Dang hindsight. Do you always have to be 20/20? (I try to make myself feel better now by telling myself that I least I never said that stuff out loud…it doesn’t work.)
How those unspoken words mock me now. Now that this has happened to us.
Now, when a friend asks me if I put my legs up “after,” well you know…those words mock me. I must be doing something wrong.
When someone suggests I relax by telling me about how their cousin’s friend’s aunt went on a vacation and then got pregnant, those words mock me. I must be stressing too much.
And when I finally admit to a pregnant friend that we’ve been struggling with this, I know what she must be thinking: She’s doing something wrong. She must be stressing too much. That didn’t happen to us.
After all, that’s what I would be thinking. (Thankfully, my friends are likely better people than I am, and are probably not actually thinking that.)
I didn’t even realize it until now, but I didn’t think infertility would happen to me because stuff like this doesn’t happen to me. I thought infertility happened to other people because they were too stressed or somehow messing something up.
How embarrassing. How absolutely embarrassing.

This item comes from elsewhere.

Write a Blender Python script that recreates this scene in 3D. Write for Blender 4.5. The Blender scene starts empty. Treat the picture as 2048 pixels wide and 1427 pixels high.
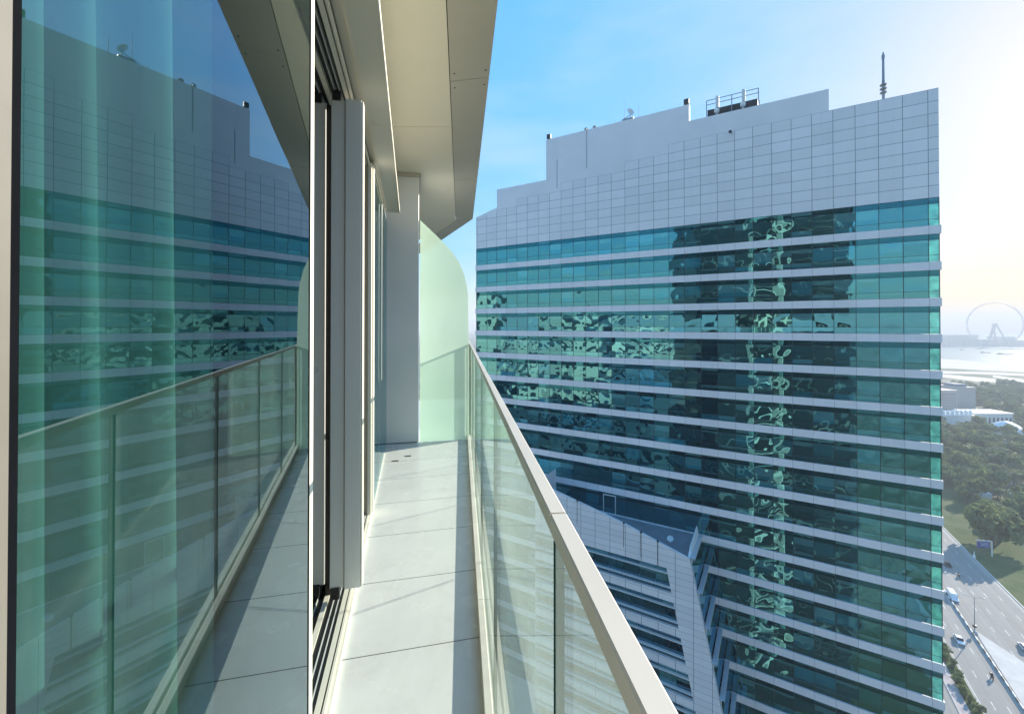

Turns out I was wrong. And maybe even that thought alone reveals how conceited I truly am: The realization that if infertility could happen to someone like me, it could happen to anyone.
But that’s not what this is about. It’s not about infertility even, really. It’s about me realizing that I’m not better than anyone else. It’s about me realizing how I’ve judged other people and the difficult situations they’re in without even realizing it. It’s about God needing to teach me humility when I didn’t (or more likely, because I didn’t) think pride was an issue for me.
“Do not judge, or you too will be judged. For in the same way you judge others, you will be judged, and with the measure you use, it will be measured to you.”
Matthew 7:1-2
In other words, what I’m trying to say is that when I see a homeless man, I’m going to stop wondering what he did wrong. Or when a child does something terrible, I’m going to stop wondering how the parents messed up. Or when someone can’t get pregnant, I’m going to stop assuming that she’s doing something wrong. I’m no “better” than anyone else. I didn’t do anything to deserve the blessings I’ve been given — just like people going through hardships didn’t do anything to deserve those, either.
Nothing like an unexpected struggle to teach you a little bit of humility.